The violinist and conductor Joel Smirnoff believes that the learning process is very long and that he himself is still a student, though in another, more advanced phase of this process: “As a teacher, you must see where a particular student currently finds himself or herself in life, as we can get them to take only one step at a time. In September, during the Bartók World Competition, one of my students didn't get shortlisted for the semi-final round. He came up to me and said that he had no idea what his next step should be. I took him out for a coffee and told him that I might know what it was, what should happen next in his music career. This made him feel much better, and he took heart from it. I must admit that teaching – although I love it deeply – is a very exacting job.

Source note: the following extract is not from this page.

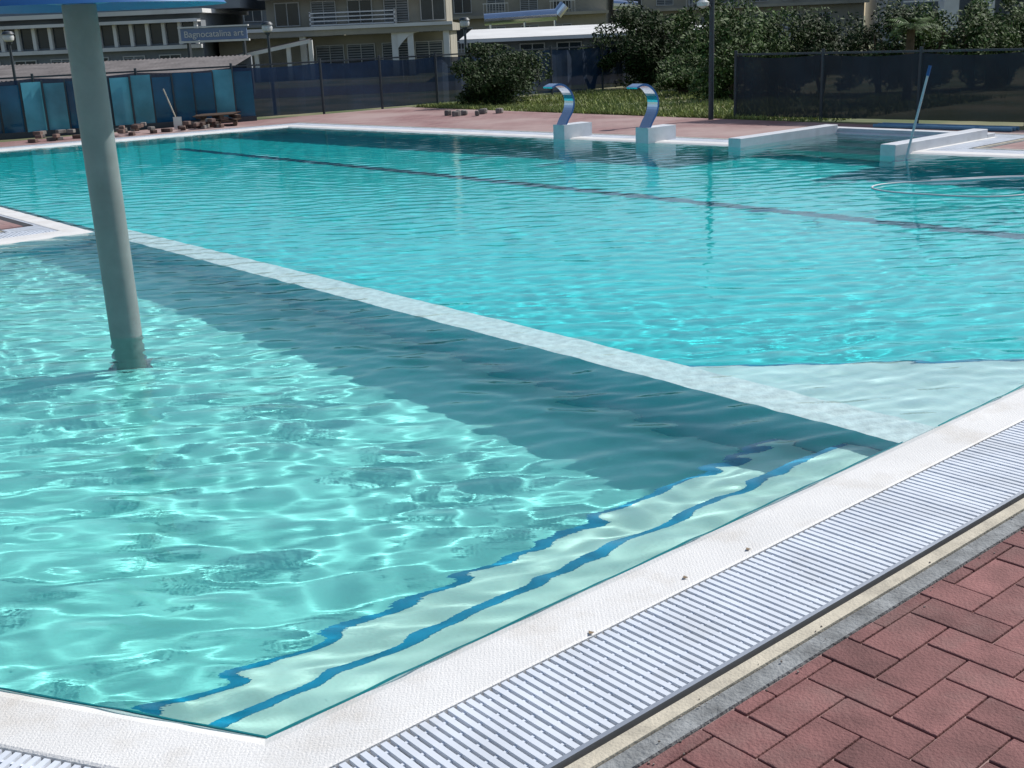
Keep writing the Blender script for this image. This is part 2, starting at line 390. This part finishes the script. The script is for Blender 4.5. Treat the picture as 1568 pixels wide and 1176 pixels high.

It makes particular demands on a teacher: we must, for example, listen to our students’ play for many hours a day highly attentively and with a profound commitment to the music. Besides, we must make our students understand that being a musician is a privilege. Music is our life but we also earn our living from it. Our duty is to get people to comprehend the value of music and present composer giants to them in an authentic way.

 

“As educators, we tend to put our music students into categories, but in the long run it is those musicians who resist this categorization that will become successful and play music instinctively. We can observe the same with dancers and singers. The secret to their success is natural movement or a natural singing voice. This is why I keep emphasising the particular responsibility of educators: what matters most is that our students remain themselves even during concerts. We must respect their personalities and styles and must support them while, at the same time, open new doors for them. It is the music and not the teacher that must add to their individual characters: the teacher is merely a facilitator of this process. One of my professors, Dorothy Delay, once said to us that music was not about us. In a theatrical sense, music is the role that we play; in a way, every musician is an actor.

 

“A lot of musicians try to be successful by having a strong stage presence and making spectacular movements. Yet the musical giants of the past were almost motionless on stage: not one of Alberstein, Oistrakh or Bartók, nor even the Budapest Quartet, were ever ‘showy’. What is most important for success is to endow the audience with emotion. It has always been a complex task, but today it is even more difficult given that everyone is used to enjoying multimedia experiences and the majority of listeners have difficulty concentrating while using just one sensory organ. It is absolutely impossible to tell the children of today’s digital world just to listen to the music and not to watch the screen at the same time. This is why I believe that the radio was, and still is, quite wonderful. In the old days, when there was no television and people would listen only to the radio, music meant a lot more to them and reached them more effectively than it does today. Listening to music gets the imagination going – and this is unparalleled joy.

 

“Today’s youth has plenty of channels, forums and media sites to listen to music, and so they can easily access famous recordings of the past, too. This is why they can’t come up with an excuse for not having heard this or that performer. Nonetheless, it is still disappointing to ask young people about what music they listen to, as this turns out to be only young performers. I expect my students to also pay attention to old recordings. I insist, too, that they shouldn’t only limit themselves to studio-recorded performances, as live concerts are entirely different. You must witness what a musician is capable of in a live recital. It seems to me that today’s young people attend few concerts. When I was young, we used to go to countless live performances. I used to live in New York as a child, and I would sneak into the Carnegie Hall every other night. The significance of the contact between the musicians and the audience cannot be grasped by someone who doesn’t attend enough concerts.

 

“I would love to have the experience of working with a child prodigy like Mozart, someone who plays an instrument and composes music at the same time. Bartók, Chopin and Brahms would all play their own compositions. When I was president of the Cleveland Institute of Music, we had a piano student, Daniil Trifonov, who would also play his own works. In the 19th century, it was much more natural for musicians to compose their own music, even if not every piece turned out to be good. In those days, musicians had to experience the feeling of facing a blank sheet it was their task to fill. Today, the situation is entirely different: there are musicians and there are composers, quite separately. To my mind, a really good composer is also a musician.”